IMF’s Lagarde offers eurozone Greek debt compromise, Handelsblatt says
International Monetary Fund Managing Director Christine Lagarde has offered Greece's European creditors a way out of their impasse over Athens's debts that would allow the eurozone to release a tranche of aid later this month.
The IMF believes Greece needs a debt haircut, which Germany rejects. Lagarde suggested agreeing a deal whereby the IMF would stay on board in the bailout, as Berlin wants, but not pay out further aid until debt relief measures are clarified.
“There can therefore be a program in which the disbursement only takes place when the debt measures have been clearly outlined by the creditors,” she told Handelsblatt in pre-released comments to run in its Tuesday edition.
The compromise could allow eurozone finance ministers to give the go-ahead for their next payment of their tranche of aid at their meeting on June 15, Handelsblatt said.
“It is a possibility for an agreement,” Lagarde said.

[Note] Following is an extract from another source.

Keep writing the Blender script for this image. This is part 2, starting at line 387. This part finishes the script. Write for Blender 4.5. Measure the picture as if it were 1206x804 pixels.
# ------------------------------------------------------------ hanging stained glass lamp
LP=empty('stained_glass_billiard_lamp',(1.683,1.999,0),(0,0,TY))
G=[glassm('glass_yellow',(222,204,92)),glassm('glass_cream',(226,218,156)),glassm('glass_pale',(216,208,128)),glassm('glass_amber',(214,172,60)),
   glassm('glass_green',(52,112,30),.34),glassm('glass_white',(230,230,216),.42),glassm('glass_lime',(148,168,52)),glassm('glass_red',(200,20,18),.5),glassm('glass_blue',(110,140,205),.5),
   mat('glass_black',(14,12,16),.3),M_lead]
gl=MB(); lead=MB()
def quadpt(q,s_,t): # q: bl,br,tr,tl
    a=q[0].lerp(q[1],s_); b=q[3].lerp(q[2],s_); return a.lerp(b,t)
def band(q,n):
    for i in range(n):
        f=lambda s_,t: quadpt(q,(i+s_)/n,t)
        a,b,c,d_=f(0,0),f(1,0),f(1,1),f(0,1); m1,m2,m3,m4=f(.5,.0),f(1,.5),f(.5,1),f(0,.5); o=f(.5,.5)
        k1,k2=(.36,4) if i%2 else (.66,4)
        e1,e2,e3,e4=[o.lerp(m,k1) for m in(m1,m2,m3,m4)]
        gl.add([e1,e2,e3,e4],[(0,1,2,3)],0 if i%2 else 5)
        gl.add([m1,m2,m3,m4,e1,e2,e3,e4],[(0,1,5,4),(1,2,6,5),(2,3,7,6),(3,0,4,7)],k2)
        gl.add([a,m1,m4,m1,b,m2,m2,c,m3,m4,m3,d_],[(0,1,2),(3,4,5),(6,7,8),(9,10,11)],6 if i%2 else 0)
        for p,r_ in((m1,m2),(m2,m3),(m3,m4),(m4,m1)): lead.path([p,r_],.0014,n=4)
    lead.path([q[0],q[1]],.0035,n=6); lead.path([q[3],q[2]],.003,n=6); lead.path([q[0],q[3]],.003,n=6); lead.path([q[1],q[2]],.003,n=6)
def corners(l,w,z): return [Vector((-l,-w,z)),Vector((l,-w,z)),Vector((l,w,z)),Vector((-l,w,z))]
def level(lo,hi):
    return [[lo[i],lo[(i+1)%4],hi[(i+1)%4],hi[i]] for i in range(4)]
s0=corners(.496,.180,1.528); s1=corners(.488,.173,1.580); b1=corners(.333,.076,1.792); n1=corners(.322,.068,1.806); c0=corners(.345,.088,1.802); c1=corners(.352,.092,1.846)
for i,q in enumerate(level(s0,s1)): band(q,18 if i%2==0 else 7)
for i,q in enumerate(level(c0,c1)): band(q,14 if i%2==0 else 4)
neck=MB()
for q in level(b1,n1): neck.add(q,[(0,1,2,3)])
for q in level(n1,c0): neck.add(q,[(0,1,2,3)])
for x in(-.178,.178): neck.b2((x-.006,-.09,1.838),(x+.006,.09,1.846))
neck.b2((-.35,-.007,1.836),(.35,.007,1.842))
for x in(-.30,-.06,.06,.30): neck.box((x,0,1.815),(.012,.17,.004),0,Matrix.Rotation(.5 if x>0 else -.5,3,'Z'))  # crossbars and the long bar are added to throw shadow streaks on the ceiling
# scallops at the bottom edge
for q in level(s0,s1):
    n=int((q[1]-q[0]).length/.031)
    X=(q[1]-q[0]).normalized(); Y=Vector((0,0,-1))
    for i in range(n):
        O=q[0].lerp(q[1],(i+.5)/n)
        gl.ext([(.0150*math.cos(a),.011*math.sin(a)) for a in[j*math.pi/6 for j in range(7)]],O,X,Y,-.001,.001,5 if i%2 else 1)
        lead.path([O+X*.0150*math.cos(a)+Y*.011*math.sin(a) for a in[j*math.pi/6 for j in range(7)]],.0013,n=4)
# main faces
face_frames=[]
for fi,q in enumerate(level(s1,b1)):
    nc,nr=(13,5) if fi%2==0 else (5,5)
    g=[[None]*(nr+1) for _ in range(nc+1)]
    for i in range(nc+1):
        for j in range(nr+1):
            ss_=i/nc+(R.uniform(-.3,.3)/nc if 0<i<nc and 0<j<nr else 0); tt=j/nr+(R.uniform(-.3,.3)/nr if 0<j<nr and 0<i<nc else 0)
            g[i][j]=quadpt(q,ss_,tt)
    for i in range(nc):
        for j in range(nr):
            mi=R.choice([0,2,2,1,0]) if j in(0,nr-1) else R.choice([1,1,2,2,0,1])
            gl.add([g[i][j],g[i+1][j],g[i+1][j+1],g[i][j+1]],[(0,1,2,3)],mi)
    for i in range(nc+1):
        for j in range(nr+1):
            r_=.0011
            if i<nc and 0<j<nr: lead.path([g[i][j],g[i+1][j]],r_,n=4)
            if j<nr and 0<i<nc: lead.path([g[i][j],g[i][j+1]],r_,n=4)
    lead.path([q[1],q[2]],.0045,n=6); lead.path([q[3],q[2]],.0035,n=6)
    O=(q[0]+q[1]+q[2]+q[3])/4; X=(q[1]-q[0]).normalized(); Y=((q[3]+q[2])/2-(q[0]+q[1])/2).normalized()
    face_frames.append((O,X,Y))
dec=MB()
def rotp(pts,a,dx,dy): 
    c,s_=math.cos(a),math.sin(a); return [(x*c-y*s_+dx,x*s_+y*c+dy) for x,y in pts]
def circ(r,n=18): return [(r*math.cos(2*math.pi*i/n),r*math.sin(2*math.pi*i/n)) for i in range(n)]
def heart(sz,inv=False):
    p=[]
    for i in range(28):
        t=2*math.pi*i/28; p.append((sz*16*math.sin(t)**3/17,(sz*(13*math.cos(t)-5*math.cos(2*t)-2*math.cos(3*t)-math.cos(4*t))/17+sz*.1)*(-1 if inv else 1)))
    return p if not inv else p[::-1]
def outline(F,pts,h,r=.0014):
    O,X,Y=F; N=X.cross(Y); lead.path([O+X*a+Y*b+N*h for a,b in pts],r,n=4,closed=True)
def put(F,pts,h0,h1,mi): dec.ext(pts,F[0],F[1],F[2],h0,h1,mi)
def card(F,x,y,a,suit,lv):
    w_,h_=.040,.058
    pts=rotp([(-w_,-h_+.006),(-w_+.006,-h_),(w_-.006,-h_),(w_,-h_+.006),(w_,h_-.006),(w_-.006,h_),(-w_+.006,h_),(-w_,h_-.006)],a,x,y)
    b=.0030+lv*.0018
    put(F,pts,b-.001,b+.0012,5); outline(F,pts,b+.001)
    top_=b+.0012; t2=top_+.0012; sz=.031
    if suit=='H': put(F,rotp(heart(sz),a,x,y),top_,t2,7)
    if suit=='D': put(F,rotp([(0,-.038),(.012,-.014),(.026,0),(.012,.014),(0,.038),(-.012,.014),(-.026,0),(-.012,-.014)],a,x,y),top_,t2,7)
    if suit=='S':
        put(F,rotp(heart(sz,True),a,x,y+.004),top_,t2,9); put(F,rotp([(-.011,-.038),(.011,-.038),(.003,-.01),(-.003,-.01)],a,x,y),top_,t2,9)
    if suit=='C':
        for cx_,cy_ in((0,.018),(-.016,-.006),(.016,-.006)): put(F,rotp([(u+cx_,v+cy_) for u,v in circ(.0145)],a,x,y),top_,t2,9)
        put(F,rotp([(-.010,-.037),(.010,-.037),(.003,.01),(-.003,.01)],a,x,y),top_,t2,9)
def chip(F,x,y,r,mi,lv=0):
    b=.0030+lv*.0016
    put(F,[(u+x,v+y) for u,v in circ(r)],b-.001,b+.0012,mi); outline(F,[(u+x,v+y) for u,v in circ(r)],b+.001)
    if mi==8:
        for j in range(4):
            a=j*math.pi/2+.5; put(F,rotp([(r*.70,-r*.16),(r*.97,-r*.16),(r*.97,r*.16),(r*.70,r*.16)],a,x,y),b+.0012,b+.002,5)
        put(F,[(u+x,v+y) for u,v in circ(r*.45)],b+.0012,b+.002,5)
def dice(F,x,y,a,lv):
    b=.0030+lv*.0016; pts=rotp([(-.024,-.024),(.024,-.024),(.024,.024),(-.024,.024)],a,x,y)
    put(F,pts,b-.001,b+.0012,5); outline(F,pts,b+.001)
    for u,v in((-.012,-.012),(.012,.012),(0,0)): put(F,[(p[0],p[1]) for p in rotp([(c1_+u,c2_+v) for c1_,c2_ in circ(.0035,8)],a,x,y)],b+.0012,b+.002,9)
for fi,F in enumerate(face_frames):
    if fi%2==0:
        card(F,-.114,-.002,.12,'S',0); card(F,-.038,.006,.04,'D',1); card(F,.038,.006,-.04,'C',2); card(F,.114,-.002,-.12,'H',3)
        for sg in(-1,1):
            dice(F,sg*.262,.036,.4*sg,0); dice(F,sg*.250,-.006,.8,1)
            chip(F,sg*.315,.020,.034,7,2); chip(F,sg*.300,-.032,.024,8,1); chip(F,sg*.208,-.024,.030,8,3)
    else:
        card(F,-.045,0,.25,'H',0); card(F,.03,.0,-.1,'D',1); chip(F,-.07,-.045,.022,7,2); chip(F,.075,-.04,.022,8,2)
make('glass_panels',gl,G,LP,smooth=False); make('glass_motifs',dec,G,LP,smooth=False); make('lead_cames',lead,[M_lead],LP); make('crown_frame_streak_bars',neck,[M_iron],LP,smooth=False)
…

Greece has about 7 billion euros ($7.9 billion) of debt maturing in July, a sum it will not be able to repay unless it gets new loans out of its current bailout worth up to 86 billion euros, the third aid program since its debt crisis began.
Eurozone finance ministers failed to agree with the IMF last month on debt relief terms for Greece. They did not release new loans to Athens but recognized it had made significant progress with reforms.
Greece hopes that eurozone finance ministers will offer enough clarity in June on debt relief measures that could be carried out after its bailout ends in 2018, to show investors that its debt – now at 197 percent of GDP – will be sustainable and help it return to bond markets as early as this summer.